#### Task:
Using the material below, print the line that contains "Write the bpy", the line that contains "R = math.radians", and every line in between, exactly and nothing else.

#### Input records:
┌──

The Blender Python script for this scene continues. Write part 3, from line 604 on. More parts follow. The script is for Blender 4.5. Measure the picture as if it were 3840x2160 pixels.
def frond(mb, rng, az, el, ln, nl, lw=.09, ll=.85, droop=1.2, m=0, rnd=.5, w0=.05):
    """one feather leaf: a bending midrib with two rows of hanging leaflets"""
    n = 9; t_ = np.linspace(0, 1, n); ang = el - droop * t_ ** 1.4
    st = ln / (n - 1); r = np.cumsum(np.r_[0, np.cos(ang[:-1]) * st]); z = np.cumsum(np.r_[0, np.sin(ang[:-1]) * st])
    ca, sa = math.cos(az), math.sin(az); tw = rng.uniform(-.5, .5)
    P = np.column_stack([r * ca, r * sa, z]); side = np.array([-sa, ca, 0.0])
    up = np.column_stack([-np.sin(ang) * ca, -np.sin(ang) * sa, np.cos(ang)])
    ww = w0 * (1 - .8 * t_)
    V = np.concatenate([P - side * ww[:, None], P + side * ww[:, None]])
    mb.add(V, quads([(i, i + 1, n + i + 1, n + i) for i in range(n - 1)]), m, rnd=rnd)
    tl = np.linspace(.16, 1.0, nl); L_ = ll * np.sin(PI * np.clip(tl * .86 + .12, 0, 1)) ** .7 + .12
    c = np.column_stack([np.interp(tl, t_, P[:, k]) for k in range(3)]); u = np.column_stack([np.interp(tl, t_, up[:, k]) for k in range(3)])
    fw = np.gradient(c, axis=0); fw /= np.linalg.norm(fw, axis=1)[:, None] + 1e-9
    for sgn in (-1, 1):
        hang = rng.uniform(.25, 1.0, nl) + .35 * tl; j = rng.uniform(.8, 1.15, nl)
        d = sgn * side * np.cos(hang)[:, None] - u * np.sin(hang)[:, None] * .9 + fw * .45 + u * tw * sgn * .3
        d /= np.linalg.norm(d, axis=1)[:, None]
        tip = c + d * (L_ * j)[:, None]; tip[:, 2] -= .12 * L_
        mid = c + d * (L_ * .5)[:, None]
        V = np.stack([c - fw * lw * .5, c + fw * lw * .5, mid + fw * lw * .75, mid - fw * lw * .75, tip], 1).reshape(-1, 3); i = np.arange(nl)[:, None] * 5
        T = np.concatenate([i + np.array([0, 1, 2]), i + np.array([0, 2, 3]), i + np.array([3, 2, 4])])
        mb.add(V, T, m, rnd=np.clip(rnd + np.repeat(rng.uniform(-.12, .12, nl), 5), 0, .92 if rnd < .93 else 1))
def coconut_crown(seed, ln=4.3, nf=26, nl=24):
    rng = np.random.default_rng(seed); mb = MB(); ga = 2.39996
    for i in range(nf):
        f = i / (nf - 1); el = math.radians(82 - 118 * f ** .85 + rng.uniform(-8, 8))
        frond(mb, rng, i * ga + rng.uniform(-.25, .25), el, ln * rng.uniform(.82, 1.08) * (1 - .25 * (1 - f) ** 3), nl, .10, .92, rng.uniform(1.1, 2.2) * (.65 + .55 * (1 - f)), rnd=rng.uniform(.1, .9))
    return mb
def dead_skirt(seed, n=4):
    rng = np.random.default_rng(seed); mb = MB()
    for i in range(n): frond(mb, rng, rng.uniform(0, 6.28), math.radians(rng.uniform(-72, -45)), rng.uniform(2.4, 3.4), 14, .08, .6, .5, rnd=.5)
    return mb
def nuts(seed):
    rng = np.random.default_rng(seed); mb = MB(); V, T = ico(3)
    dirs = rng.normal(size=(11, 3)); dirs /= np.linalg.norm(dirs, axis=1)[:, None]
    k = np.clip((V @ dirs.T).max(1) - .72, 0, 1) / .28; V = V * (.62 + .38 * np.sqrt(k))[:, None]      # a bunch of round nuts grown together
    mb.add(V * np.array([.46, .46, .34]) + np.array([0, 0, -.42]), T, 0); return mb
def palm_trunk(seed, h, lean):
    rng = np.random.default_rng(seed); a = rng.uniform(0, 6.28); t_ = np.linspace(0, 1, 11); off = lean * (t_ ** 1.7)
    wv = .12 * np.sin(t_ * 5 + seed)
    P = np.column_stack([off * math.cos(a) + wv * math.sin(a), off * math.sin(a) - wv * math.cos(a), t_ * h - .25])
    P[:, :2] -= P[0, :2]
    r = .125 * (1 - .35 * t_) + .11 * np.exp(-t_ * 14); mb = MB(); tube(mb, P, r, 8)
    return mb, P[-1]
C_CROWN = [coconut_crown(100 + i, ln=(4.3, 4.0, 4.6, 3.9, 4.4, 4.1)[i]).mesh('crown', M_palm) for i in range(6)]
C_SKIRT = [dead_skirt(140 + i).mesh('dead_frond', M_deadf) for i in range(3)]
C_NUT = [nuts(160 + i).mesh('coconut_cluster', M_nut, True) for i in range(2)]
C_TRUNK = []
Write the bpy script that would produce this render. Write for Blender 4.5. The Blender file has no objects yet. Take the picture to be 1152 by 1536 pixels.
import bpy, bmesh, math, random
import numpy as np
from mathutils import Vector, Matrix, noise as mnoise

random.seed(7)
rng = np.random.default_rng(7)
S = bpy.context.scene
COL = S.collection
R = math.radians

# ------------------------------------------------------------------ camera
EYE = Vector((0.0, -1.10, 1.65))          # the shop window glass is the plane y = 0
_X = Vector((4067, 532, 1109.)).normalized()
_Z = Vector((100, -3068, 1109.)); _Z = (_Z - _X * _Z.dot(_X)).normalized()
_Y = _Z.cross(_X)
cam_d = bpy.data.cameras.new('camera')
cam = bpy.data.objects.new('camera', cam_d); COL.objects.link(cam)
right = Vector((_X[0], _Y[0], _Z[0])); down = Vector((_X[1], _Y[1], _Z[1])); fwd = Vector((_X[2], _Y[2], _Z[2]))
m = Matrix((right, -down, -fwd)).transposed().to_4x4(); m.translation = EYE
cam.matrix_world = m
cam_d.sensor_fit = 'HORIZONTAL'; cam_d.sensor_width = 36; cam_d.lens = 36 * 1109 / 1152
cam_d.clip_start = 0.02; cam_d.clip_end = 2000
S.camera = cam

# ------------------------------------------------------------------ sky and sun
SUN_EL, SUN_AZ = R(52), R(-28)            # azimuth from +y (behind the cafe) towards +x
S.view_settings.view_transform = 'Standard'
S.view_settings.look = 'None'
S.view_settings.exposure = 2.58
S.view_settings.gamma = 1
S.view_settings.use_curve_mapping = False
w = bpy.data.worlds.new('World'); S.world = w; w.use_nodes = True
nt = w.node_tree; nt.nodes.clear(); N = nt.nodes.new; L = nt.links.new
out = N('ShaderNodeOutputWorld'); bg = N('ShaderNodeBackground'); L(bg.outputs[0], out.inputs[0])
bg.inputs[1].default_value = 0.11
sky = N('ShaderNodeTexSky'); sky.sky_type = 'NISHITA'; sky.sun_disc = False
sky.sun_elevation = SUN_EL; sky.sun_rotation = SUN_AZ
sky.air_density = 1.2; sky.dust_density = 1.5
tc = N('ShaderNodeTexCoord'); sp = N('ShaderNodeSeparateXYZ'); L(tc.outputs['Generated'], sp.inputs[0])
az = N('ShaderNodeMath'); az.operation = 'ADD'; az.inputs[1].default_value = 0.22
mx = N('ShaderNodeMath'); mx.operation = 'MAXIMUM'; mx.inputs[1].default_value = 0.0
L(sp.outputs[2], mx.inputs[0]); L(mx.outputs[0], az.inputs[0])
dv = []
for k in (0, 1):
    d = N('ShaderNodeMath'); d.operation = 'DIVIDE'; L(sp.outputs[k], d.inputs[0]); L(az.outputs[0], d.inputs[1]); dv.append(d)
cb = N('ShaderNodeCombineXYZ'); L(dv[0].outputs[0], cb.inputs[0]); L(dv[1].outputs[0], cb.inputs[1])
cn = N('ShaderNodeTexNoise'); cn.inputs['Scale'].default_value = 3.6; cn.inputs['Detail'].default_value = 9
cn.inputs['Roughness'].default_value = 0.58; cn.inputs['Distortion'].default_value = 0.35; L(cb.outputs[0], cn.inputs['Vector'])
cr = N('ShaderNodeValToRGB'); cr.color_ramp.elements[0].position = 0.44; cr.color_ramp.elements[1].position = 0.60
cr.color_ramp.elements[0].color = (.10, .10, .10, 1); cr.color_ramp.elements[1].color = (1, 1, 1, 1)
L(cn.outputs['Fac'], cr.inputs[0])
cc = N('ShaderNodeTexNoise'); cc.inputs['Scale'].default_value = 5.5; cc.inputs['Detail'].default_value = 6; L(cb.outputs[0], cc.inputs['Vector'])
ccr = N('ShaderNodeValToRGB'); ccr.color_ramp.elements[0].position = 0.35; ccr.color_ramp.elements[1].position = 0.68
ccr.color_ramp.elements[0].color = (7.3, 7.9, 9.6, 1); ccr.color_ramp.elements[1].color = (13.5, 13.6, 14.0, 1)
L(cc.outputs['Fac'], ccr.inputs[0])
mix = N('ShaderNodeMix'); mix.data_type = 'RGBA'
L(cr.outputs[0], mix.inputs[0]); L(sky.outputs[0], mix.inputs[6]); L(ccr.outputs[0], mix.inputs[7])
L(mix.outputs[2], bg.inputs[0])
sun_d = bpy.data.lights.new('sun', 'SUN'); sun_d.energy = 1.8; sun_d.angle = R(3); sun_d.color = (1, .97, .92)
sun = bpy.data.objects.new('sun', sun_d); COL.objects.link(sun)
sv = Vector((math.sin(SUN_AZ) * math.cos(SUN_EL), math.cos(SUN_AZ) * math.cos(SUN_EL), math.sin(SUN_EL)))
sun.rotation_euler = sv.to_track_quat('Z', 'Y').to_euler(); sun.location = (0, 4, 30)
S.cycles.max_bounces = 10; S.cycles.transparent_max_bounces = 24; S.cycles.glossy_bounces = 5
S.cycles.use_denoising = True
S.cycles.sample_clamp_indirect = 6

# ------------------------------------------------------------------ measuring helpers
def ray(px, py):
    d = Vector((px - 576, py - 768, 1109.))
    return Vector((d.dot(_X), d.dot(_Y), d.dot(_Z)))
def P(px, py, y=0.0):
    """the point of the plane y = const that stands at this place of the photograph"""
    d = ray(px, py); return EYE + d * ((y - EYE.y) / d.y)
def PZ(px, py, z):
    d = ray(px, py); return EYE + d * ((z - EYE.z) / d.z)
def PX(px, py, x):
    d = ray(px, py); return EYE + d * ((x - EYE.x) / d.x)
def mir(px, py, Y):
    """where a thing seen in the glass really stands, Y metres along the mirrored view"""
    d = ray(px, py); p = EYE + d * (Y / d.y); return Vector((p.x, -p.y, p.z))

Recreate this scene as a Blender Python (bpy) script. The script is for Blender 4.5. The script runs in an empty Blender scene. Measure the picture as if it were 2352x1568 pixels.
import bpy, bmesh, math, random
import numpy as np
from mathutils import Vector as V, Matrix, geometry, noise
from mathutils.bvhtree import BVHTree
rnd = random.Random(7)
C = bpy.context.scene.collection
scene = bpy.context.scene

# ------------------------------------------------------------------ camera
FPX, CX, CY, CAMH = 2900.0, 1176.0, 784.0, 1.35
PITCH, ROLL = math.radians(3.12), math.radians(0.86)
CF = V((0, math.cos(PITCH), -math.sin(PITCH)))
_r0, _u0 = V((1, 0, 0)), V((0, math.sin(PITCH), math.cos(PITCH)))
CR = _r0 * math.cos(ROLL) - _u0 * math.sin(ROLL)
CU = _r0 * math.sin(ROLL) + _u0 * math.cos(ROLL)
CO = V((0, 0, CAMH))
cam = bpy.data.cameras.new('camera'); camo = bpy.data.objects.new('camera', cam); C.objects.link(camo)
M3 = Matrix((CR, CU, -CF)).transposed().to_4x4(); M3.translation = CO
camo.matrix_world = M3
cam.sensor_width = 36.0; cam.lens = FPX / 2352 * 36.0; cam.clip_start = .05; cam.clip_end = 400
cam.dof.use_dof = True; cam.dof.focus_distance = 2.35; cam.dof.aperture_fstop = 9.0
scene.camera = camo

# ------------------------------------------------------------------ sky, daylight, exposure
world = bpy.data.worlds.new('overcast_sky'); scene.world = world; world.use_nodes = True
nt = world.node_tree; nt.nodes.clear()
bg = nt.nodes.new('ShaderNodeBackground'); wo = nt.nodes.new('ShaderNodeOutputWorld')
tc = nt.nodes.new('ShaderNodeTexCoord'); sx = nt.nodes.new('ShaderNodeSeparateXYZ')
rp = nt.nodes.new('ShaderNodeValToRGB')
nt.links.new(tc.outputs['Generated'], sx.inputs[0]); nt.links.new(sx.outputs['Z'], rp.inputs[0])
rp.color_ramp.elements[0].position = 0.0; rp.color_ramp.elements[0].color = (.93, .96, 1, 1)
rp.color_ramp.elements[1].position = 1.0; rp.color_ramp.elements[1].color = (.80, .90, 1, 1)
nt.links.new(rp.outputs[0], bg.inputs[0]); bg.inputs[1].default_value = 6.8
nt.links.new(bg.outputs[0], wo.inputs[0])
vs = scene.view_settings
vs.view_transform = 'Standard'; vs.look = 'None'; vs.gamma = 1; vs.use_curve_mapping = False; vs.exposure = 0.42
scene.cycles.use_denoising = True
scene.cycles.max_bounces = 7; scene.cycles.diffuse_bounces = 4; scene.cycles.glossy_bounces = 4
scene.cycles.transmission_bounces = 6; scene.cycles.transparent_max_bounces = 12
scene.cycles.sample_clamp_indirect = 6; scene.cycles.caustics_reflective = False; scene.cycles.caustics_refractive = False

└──

#### Full response:
Write the bpy script that would produce this render. Write for Blender 4.5. The Blender file has no objects yet. Take the picture to be 1152 by 1536 pixels.
import bpy, bmesh, math, random
import numpy as np
from mathutils import Vector, Matrix, noise as mnoise

random.seed(7)
rng = np.random.default_rng(7)
S = bpy.context.scene
COL = S.collection
R = math.radians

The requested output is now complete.